La question « comment l’art vient aux enfants » pourrait être remplacée par « comment passer de la vie à l’art ? » à supposer que les frontières entre l’une et l’autre ne soient pas devenues très poreuses. Toutefois comment identifier l’art ? Autrefois la panoplie d’artiste (palette, pinceau, tableau…), les critères de ressemblance et de beauté, la maîtrise technique et quelques autres indicateurs contribuaient à identifier l’art. Aujourd’hui les frontières de l’art sont infiniment complexes et les pratiques les plus diverses coexistent, tandis que les critères de jugement esthétique paraissent défaillants. Comment reconnaître l’art, surtout dès l’enfance, c’est-à-dire quand il est supposé se limiter à des prémisses et, de ce fait, ne pas disposer de sa forme complète ? Comment admettre que c’est de l’art quand celui qui est censé le porter n’a pas encore la prétention d’être artiste et ignore son existence même ?

Pour localiser l’art, il faut peut-être rechercher la jonction de deux mouvements : l’un impulsé par l’adulte qui cherche à établir des relations entre l’art déjà existant et l’enfant, et un autre, initié par l’enfant lui-même. Au fil des découvertes et des apprentissages, l’enfant élabore ainsi sa conception de l’art. Au gré de ses rencontres avec les œuvres, les démarches artistiques, les références qui ont trait à son domaine ou encore les occurrences diverses (de mots, de formes, de situations…) qui invitent à penser ce que c’est, l’enfant va élaborer une collection mentale qui correspondra à ce qu’il entend par le mot « art ». Ce travail ne cessera pas. Devenu adulte, la naissance de son propre enfant, par exemple, et la médiation qu’il cherchera alors à réaliser en vue de son éducation l’inciteront de nouveau à repenser ses rapports à l’art et peut-être à en formuler une définition. En effet, si l’enfant demande « qu’est-ce que c’est l’art ? », il faudra trouver une réponse, quitte à dire aussi sa difficulté à y parvenir.
Toutefois, à ces deux mouvements s’en ajoute un autre : celui de l’art lui-même. En effet, l’œuvre s’apparente à un événement qui advient sans prévenir, avec des intensités variables et parfois des fulgurances. En conséquence, l’art apparaît souvent, au regard de l’adulte et de l’enfant, à la manière d’un obstacle dans la mesure où les œuvres n’entrent pas dans des catégories prédéterminées. La fameuse question « qu’est-ce que c’est ? » se pose alors pour l’œuvre, comme pour tout ce qui est l’objet d’une découverte. Pour l’art cependant cette interrogation associe souvent curiosité, doute et attente de preuves car de la réponse dépend l’intégration éventuelle à l’image que nous formons de l’art, mais aussi à celle qui nous composons du monde.
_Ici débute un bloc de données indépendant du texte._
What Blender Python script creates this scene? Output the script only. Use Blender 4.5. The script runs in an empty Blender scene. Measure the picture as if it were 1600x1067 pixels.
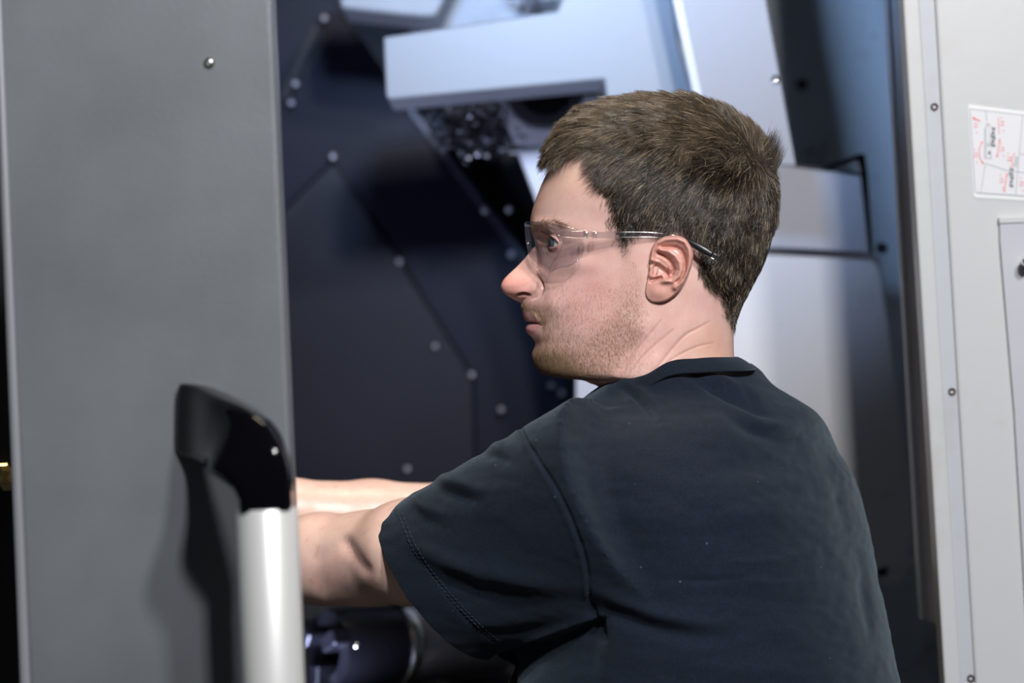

Le « déjà-vu », c’est-à-dire le fonds que nous avons élaboré le plus souvent sans en avoir conscience va orienter notre décision. L’interrogation de notre « collection privée » conservée en mémoire facilitera alors une telle intégration ou incitera au rejet. C’est dire si le comportement de l’adulte face à la nouveauté en général et face à l’inconnu importe dans le domaine de l’art puisque l’œuvre se présente presque par principe, à notre époque, sous des formes inédites et de ce fait singulières. Initier à l’art revient ainsi, en premier lieu, à préparer à accueillir ce qui arrive et ce que l’on ne connaît pas avec bienveillance. L’enjeu déborde le champ de l’art. Peu à peu, l’acquisition d’outils d’analyse et de connaissances agissant telles des références et des clés de lecture permettront de situer et de comprendre afin de s’engager soi-même sur le territoire de l’art si le désir de la faire nous gagne.